Reuters/ Eloy Alonso
Hedge fund performance has been mixed, which means those who invest in hedge funds have had the upper hand when it has come to negotiating terms.
These investors have been pushing for better liquidity, improved transparency, and lower fees.
And hedge funds have been giving ground in those areas in a bid to win investor support, according to a report from Barclays' capital-solutions group.
"Recent trends in fees, liquidity and transparency suggest almost a 'race to the bottom' among managers," the report said.
These changes made a difference. Lower fees and enhanced transparency helped funds attract assets for a time. Now, though, they have become the norm, and hedge fund performance will again be the key difference maker, the Barclays report said.
Better terms
The report, based in part on a survey of 110 hedge funds running a combined $375 billion in assets, found that the average length of time it took an investor to fully redeem an investment had dropped from about 19 months in 2008 to 11 months in the third quarter of 2015.
Similarly, Barclays found that 46% of respondents now provide data on their positions, with the report describing the figure as "surprisingly high."
Then there is the issue of fees.
"Investors like to believe that the '2 and 20' fee structure should be treated as a relic of the past and should be discarded in favor of more equitable fee arrangements," the report said. "Our sample provides a good bit of proof that this may in fact be happening."
Only a third of the hedge funds sampled in the report had a management fee of 1.75% or higher, though the performance fees have been a bit more sticky, with slightly over half charging 17.5% to 20% and just under a third charging more than 20%.
Thomson Reuters
Hedge funds have taken all of these steps to make themselves more attractive to would-be investors. But here is the thing: These measures are unlikely to have much of an impact on fund-raising from here on.
"This trend represents diminishing returns to managers and is unlikely to significantly improve asset raising success," the report said.

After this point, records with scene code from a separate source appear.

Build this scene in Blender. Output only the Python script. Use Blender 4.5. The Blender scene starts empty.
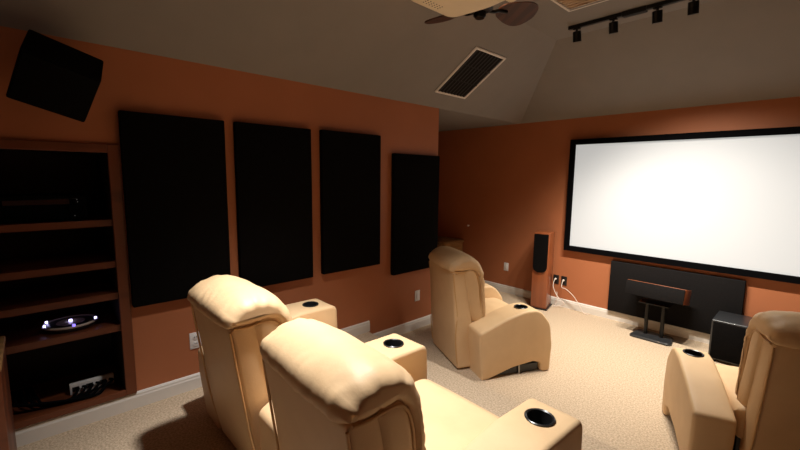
import bpy, bmesh, math, random
from mathutils import Vector, Matrix, noise
from mathutils.geometry import tessellate_polygon
PI = math.pi
R = math.radians
sc = bpy.context.scene
COL = sc.collection

# ------------------------------------------------------------------ room dims
CEIL_LOW, CEIL_HIGH = 2.44, 3.08
FRONT_Y, BACK_Y = 5.05, -1.3
RIGHT_X = 4.75
FLAT_X0, FLAT_X1, FLAT_Y1 = 0.985, 3.75, 4.0
STEP_Y, STEP_Z = 2.364, 0.153
WALL_END_Y = 3.35
ALC_X = -2.3

# ------------------------------------------------------------------ materials
def mat(name, rgb, rough=0.6, metal=0.0, spec=0.5, emit=None, estr=0.0, coat=0.0):
    m = bpy.data.materials.new(name)
    m.use_nodes = True
    b = m.node_tree.nodes['Principled BSDF']
    b.inputs['Base Color'].default_value = (*rgb, 1)
    b.inputs['Roughness'].default_value = rough
    b.inputs['Metallic'].default_value = metal
    b.inputs['Specular IOR Level'].default_value = spec
    b.inputs['Coat Weight'].default_value = coat
    if emit:
        b.inputs['Emission Color'].default_value = (*emit, 1)
        b.inputs['Emission Strength'].default_value = estr
    return m

def vary(m, c1, c2, scale=8.0, detail=4.0, stretch=(1, 1, 1), bump=0.0, bscale=None, bdist=0.002, wave=False):
    """noise mix between two colours of the surface itself, plus a bump"""
    nt = m.node_tree
    b = nt.nodes['Principled BSDF']
    tc = nt.nodes.new('ShaderNodeTexCoord')
    mp = nt.nodes.new('ShaderNodeMapping')
    mp.inputs['Scale'].default_value = stretch
    nt.links.new(tc.outputs['Object'], mp.inputs['Vector'])
    if wave:
        n = nt.nodes.new('ShaderNodeTexWave')
        n.inputs['Scale'].default_value = scale
        n.inputs['Distortion'].default_value = 5.0
        n.inputs['Detail'].default_value = detail
        n.inputs['Detail Scale'].default_value = 1.5
    else:
        n = nt.nodes.new('ShaderNodeTexNoise')
        n.inputs['Scale'].default_value = scale
        n.inputs['Detail'].default_value = detail
    nt.links.new(mp.outputs['Vector'], n.inputs['Vector'])
    r = nt.nodes.new('ShaderNodeValToRGB')
    r.color_ramp.elements[0].position = 0.35
    r.color_ramp.elements[1].position = 0.65
    r.color_ramp.elements[0].color = (*c1, 1)
    r.color_ramp.elements[1].color = (*c2, 1)
    nt.links.new(n.outputs[0 if wave else 'Fac'], r.inputs['Fac'])
    nt.links.new(r.outputs['Color'], b.inputs['Base Color'])
    if bump:
        n2 = nt.nodes.new('ShaderNodeTexNoise')
        n2.inputs['Scale'].default_value = bscale or scale
        n2.inputs['Detail'].default_value = 5.0
        nt.links.new(tc.outputs['Object'], n2.inputs['Vector'])
        bp = nt.nodes.new('ShaderNodeBump')
        bp.inputs['Strength'].default_value = bump
        bp.inputs['Distance'].default_value = bdist
        nt.links.new(n2.outputs['Fac'], bp.inputs['Height'])
        nt.links.new(bp.outputs['Normal'], b.inputs['Normal'])
    return m

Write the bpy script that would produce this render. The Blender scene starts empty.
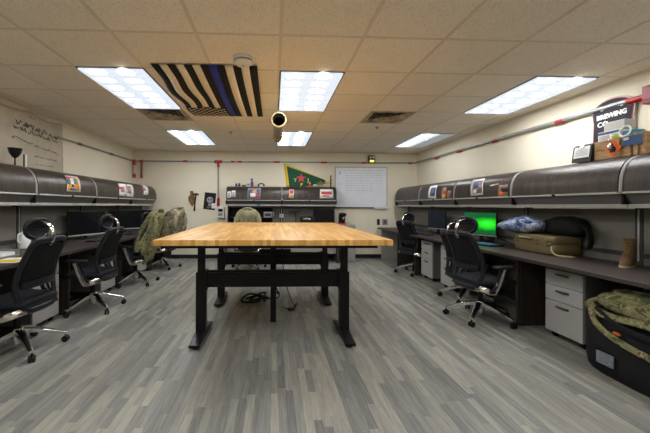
import bpy, math, random
from mathutils import Matrix, Vector
random.seed(7)
PI = math.pi
col = bpy.context.scene.collection
scene = bpy.context.scene

# ------------------------------------------------------------------ camera, world, exposure
CAM_H = 1.21
YAW, ROLL, FPX, CX, CY = 0.039, -0.0038, 325.13, 286.25, 205.65
cam_d = bpy.data.cameras.new('camera')
cam = bpy.data.objects.new('camera', cam_d)
col.objects.link(cam)
cam_d.sensor_width = 36.0
cam_d.sensor_fit = 'HORIZONTAL'
cam_d.lens = FPX / 650 * 36
cam_d.shift_x = (325 - CX) / 650
cam_d.shift_y = -(216.5 - CY) / 650
cam_d.clip_start = 0.05
cam.matrix_world = (Matrix.Translation((0, 0, CAM_H)) @ Matrix.Rotation(-YAW, 4, 'Z')
                    @ Matrix.Rotation(PI / 2, 4, 'X') @ Matrix.Rotation(-ROLL, 4, 'Z'))
scene.camera = cam
world = bpy.data.worlds.new('world')
scene.world = world
world.use_nodes = True
world.node_tree.nodes['Background'].inputs[0].default_value = (0.5, 0.55, 0.6, 1)
world.node_tree.nodes['Background'].inputs[1].default_value = 0.05
scene.view_settings.view_transform = 'Standard'
scene.view_settings.look = 'None'
scene.view_settings.gamma = 1
scene.view_settings.use_curve_mapping = False
scene.view_settings.exposure = 0.55
scene.cycles.max_bounces = 20
scene.cycles.diffuse_bounces = 14
LAMP = 36.0                                    # strength of the fluorescent lenses

# ------------------------------------------------------------------ room dimensions
XL, XR, YB, YF, ZC = -3.15, 3.36, 7.49, -1.75, 2.444
T = 0.61
GX = 0.0485                                    # x of ceiling grid line 0
GY = 2.365                                     # y of ceiling grid row 0


def ray(u, v):
    x = (u - CX) / FPX
    y = -(v - CY) / FPX
    c, s = math.cos(ROLL), math.sin(ROLL)
    x, y = c * x + s * y, -s * x + c * y
    c, s = math.cos(YAW), math.sin(YAW)
    return Vector((c * x + s, -s * x + c, y))


def onY(u, v, Y):
    r = ray(u, v); p = r * (Y / r.y); p.z += CAM_H; return p


def onX(u, v, X):
    r = ray(u, v); p = r * (X / r.x); p.z += CAM_H; return p


def onZ(u, v, Z):
    r = ray(u, v); p = r * ((Z - CAM_H) / r.z); p.z = Z; return p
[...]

Instead, it will be all about performance. Hedge funds have had an underwhelming couple of years, and now the pressure is on to get returns back on track.
"Performance (resulting in better investor perception) must be the main priority in 2016 - many of the factors that historically helped raise assets (e.g., lower management fees, offering managed accounts, improving transparency to be competitive) are all 'table stakes' in the arms race between managers now," the report said.